My Summer Vacation
What I Did at GenCon
This was the thirtieth GenCon, and my 21st. It was also the first under new ownership, but no great changes were expected until next year, and it will remain in Milwaukee. (Milwaukee threw a bash for WOTC/TSR on Wednesday before GenCon to help make sure it stayed.)
This was the year I went just to have fun. No more months of designing games that I have little fun in running this year: all I wanted to do was play. (I’ve had people sign up for my events and not show; I’ve had one game with preregistrations that nobody showed up for. This year I didn’t think it was worth the trouble.) And play I did. And after playing I may decide to run again next year.
You see, the games I played in weren’t all that much fun. I had a good time with three of them, but not a real great time like the Champions tournaments I’ve been in in the past, and two other games were simply spoiled; those two brought the whole level of enjoyment down. I’ll be getting on to those games later: they’re a good example of how not to run convention games.
Anyways, it was good to see old faces again, like David Honigsberg, and a bunch of people from the gaming industry like “Doc” Cross, the Toon-Meister himself, and Mike Stackpole and Liz Danforth and Tim O’Brien.
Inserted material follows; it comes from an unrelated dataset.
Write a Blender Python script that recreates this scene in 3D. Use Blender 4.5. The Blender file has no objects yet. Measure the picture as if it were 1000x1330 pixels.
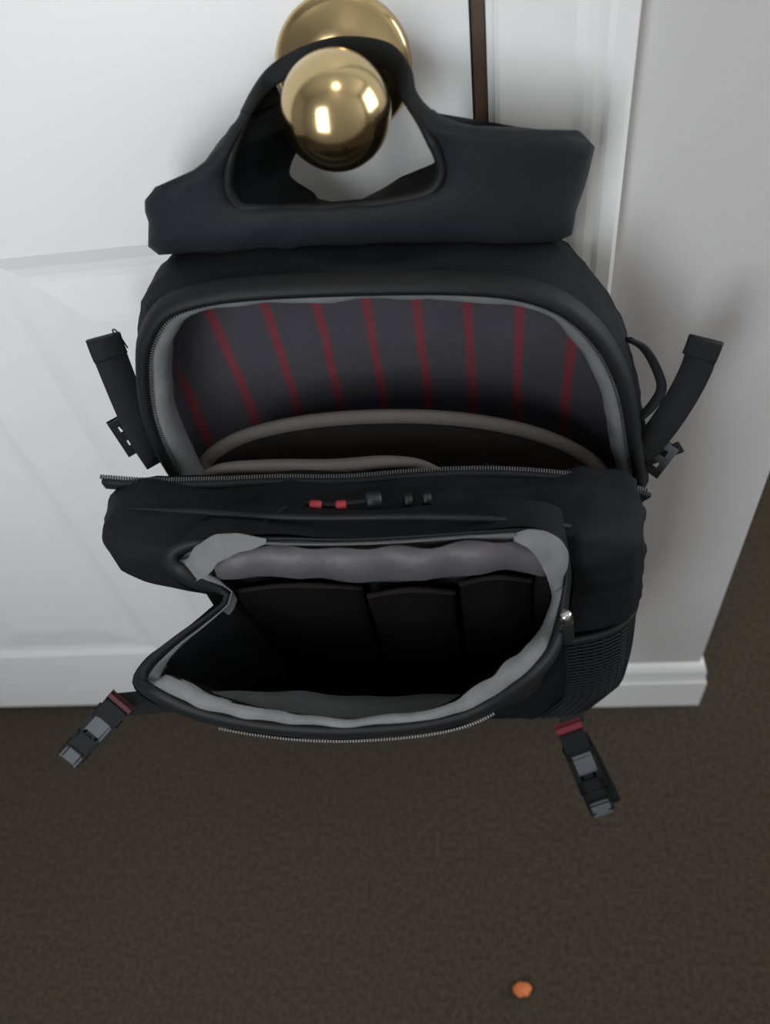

Then were was the art crowd like Pam Shanteau, Ruth Thompson, Heather Bruton, Diana Harlan Stein, Sue van Camp, and Lucy Synk. And I was surprised to run into MJ and JR Holmes, a couple of old friends from Milwaukee that had dropped out of MediaWest*Con because of personal troubles (she has the worst luck with accidents: the last meant she was techically disabled and unable to work.)